La prima motorizzazione, rimasta l'unica per i primi anni di produzione, fu la versione aggiornata del 1.8 bialbero della 1750 (che proprio in quel periodo ricevette l'ultima evoluzione passando a "2000" di nome e di fatto), rivisto e portato dagli originali 118 fino a 122 CV a 5.500 giri e abbinato ad un cambio a 5 marce.

Proprio quest'ultimo fu al centro di una delle poche critiche mosse alla nuova vettura, che convinse per il design, lo spazio interno e anche il comportamento, ma che a causa del cambio posteriore e delle relative tiranterie risultò meno diretto e maneggevole rispetto a quelli a cui la clientela era abituata. Per gli Usa, il motore fu proposto con iniezione meccanica Spica (usata anche sulla Giulia e sul V8 della Montreal) anziché a carburatori.



Il 1.6 e i 2.0

Le prime evoluzioni arrivarono nel 1975, insieme alla mascherina aggiornata con il logo Alfa Romeo più grande. A causa della crisi petrolifera si decise di proporre, oltre a un ridimensionamento della potenza del 1.8 a 118 CV, un più "piccolo" e parsimonioso 1.6 da 109 CV (che andava però "spremuto" maggiormente nella guida vivace e dunque finiva per non consumare molto meno) accompagnato da un allestimento più semplice, riconoscibile soprattutto per i fari anteriori singoli anziché doppi e le finiture più economiche.



Nel 1977 Giulia e 2000 uscirono di scena quasi simultaneamente e l'Alfetta prese definitivamente il posto della seconda. Per succedere alla Giulia fu infatti introdotta la nuova Giulietta, che riprendeva l'impostazione tecnica della stessa Alfetta. Quest'ultima, per suggellare il ruolo di ammiraglia ampliò l'offerta stavolta verso l'alto con la nuova motorizzazione che diede vita quasi a un modello a sé stante, l'Alfetta 2.0.

Questa si distingueva infatti per un frontale ridisegnato, più lungo di una decina di cm (in totale, con circa 4,4 metri, raggiunse la 2000 anche come ingombro), fari rettangolari e nuovi paraurti con luci di svolta integrate, e montava un 2.0 derivato dal 1.8 con potenza di 122 CV elevata l'anno dopo a 130 CV cn l'arrivo della denominazione 2.0 L ("Lusso") e finiture più ricche.



Ancora un anno e il listino cambiò ancora, la 1.8 riprese gli originari 122 CV ed estese il suo allestimento anche alla più modesta 1.6, ma soprattutto arrivò primo motore a gasolio, un 2.0 sovralimentato da 82 CV prodotto dalla VM di Cento (FE) che fece dell'alfetta la prima auto italiana con motore turbodiesel.

Esteticamente non era immediato distinguerla, salvo notare le feritoie supplementari per l'aria nel frontale, ma a livello tecnico l'installazione del grintoso 4 cilindri a gasolio richiese revisioni a sospensioni, cambio sterzo, ripagate da buone prestazioni (155 km/h) e risparmio di carburante.

I due restyling e la "Quadrifoglio Oro"

Con gli Anni '80, l'Alfetta ricevette due aggiornamenti estetici: il primo, del 1981, in sostanza unificò tutta la gamma sotto la carrozzeria più moderna della 2.0, ancora rinfrescata con fascioni laterali in plastica nera e altri ritocchi.

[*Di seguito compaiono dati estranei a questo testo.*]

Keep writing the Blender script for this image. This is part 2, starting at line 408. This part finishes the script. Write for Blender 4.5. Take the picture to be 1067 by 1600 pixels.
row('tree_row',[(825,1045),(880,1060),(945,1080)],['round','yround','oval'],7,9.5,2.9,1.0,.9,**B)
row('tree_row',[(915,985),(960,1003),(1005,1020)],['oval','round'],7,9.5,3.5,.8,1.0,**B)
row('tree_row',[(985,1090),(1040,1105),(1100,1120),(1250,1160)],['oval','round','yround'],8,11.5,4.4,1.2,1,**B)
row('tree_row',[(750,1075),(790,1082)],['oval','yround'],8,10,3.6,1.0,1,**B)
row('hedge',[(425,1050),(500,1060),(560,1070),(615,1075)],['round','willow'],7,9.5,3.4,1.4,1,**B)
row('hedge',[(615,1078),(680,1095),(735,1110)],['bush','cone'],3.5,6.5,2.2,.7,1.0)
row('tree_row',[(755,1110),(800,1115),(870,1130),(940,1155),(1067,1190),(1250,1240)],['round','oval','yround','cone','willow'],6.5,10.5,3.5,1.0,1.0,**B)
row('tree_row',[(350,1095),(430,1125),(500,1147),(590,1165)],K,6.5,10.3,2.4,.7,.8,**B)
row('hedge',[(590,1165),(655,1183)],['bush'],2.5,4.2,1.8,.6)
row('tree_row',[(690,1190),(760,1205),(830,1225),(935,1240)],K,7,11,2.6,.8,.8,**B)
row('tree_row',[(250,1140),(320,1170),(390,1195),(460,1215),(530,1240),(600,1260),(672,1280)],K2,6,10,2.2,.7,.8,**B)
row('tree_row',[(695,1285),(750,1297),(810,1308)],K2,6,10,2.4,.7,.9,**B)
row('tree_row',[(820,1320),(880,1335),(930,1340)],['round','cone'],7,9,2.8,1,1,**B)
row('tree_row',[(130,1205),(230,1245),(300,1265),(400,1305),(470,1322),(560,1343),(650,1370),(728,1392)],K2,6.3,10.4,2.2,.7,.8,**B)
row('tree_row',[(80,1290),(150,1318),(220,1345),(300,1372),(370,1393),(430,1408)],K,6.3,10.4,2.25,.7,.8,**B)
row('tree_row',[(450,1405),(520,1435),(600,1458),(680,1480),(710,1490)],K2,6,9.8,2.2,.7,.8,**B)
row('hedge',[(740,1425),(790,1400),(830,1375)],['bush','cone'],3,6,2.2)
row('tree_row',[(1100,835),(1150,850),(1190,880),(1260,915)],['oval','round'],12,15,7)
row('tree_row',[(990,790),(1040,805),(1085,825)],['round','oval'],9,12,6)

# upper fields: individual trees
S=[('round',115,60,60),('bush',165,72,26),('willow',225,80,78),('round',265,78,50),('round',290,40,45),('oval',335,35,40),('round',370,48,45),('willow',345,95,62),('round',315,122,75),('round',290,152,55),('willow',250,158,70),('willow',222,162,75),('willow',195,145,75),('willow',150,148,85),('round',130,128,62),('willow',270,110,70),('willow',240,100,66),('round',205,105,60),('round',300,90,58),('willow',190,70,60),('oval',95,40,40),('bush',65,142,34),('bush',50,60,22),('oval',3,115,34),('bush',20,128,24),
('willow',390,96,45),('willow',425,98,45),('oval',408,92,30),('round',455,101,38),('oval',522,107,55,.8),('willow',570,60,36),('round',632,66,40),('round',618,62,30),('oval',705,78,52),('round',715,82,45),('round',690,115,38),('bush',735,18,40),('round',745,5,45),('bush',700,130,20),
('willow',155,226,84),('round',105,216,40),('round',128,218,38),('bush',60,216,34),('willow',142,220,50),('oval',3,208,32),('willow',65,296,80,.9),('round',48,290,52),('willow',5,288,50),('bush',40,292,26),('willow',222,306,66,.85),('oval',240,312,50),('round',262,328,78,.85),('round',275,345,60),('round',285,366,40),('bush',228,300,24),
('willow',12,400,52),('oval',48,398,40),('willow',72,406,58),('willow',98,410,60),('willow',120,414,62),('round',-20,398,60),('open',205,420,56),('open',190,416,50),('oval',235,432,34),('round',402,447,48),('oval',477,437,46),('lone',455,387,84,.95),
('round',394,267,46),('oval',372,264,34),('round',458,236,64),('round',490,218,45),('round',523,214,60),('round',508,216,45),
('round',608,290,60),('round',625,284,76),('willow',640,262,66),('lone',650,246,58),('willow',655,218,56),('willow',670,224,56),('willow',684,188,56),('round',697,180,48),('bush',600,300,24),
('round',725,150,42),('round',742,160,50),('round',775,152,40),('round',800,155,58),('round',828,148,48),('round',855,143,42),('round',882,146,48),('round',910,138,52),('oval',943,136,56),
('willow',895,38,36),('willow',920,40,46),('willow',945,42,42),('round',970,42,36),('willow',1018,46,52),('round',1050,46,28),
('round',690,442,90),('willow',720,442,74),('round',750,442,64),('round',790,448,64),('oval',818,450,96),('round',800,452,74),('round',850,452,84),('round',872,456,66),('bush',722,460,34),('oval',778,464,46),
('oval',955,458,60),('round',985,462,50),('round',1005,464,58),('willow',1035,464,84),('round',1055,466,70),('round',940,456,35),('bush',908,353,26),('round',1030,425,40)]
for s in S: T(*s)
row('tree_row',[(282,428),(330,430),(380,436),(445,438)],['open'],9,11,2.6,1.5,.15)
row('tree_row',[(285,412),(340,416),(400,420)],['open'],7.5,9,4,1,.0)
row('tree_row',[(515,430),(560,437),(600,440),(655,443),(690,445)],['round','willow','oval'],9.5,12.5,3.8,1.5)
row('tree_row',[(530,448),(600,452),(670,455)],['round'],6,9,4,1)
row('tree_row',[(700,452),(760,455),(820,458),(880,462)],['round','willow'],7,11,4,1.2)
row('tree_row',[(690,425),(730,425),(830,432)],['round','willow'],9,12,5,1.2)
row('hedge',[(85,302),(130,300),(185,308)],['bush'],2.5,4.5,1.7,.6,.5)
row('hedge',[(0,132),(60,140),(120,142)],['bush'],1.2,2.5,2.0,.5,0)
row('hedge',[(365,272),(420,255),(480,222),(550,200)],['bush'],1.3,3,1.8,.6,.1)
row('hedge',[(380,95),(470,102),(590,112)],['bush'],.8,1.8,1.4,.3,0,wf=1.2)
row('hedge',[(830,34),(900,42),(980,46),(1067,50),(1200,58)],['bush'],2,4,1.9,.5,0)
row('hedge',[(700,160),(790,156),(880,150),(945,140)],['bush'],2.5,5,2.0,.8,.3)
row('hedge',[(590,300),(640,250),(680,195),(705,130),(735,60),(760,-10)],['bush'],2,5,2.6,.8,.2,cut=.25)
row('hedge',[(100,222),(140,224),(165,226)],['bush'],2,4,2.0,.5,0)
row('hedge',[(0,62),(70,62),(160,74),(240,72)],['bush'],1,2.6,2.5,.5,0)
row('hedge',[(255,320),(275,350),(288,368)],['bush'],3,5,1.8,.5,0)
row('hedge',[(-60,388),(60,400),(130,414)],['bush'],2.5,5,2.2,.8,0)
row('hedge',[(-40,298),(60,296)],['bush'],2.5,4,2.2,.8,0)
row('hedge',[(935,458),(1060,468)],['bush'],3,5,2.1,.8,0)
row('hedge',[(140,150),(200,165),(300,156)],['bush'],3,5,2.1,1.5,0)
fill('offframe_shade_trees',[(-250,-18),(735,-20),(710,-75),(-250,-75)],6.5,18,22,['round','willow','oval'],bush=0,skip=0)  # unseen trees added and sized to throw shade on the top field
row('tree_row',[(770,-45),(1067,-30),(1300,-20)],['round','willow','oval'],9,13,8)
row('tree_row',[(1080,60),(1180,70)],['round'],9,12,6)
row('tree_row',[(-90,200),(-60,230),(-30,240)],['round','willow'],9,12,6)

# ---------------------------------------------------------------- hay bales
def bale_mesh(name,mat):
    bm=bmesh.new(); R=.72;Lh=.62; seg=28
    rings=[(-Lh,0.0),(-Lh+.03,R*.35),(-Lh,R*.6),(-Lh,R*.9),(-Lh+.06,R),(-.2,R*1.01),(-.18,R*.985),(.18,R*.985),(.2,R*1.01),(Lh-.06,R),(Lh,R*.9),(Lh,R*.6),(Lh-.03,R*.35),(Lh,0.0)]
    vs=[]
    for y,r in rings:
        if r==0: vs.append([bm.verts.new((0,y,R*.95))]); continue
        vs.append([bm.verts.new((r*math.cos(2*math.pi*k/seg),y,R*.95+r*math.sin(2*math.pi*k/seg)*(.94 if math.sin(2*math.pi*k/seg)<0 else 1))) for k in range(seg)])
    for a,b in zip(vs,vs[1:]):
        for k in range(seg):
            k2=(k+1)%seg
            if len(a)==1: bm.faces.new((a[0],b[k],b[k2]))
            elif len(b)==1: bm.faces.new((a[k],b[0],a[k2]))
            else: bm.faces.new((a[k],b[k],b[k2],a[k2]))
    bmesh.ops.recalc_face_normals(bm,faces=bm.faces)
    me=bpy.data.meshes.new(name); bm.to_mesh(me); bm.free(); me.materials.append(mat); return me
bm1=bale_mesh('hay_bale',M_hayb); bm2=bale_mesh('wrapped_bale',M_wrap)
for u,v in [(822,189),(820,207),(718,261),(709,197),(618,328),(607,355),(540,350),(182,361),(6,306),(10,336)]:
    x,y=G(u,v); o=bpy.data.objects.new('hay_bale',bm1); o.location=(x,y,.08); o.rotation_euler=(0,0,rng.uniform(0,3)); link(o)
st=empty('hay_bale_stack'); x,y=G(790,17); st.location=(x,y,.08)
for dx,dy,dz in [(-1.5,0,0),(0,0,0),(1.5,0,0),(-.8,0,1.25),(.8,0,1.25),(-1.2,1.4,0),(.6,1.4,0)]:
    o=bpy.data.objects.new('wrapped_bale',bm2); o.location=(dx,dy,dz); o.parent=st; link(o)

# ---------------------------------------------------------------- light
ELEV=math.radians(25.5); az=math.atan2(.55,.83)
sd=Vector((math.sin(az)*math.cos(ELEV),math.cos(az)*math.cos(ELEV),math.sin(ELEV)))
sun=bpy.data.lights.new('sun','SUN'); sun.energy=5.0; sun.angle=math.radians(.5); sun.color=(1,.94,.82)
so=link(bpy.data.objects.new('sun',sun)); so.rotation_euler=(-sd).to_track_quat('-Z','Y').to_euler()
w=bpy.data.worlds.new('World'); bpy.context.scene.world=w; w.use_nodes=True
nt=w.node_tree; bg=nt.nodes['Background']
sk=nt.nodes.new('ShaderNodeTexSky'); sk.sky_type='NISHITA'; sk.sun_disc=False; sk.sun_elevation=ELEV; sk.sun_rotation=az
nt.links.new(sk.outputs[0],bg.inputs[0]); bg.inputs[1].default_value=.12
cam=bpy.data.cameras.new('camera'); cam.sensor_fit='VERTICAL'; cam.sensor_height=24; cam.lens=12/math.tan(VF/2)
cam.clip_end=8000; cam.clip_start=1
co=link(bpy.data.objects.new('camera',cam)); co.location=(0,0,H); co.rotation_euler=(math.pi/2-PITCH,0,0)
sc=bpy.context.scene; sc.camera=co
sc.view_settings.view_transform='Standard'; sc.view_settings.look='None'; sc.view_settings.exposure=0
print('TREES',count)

Inoltre portò modifiche ai cambi, con rapporti più lunghi per abbassare i consumi che però limitarono la grinta dei sue più potenti.

A metà del 1982, per ravvivare un po' il modello, fu aggiunta la versione Quadrifoglio Oro, spinta dal 2.0 "americano" a iniezione meccanica da 126 CV e allestita con un nuovo frontale con doppi fari, cerchi in lega specifici e finiture marroni.

Il secondo restyling arrivò nel 1983, ma si concentrò su dettagli in plastica come i fascioni più ampi e le cornici. Portò però con sé l'ultima novità meccanica, il motore 2.4 turbodiesel sempre VM da 95 CV che affiancò il 2.0.

La carriera dell'Alfetta terminò nel 1985 dopo 476.000 unità di cui oltre 180.000 con il motore 1.8, l'unico rimasto in listino per tutta la vita del modello.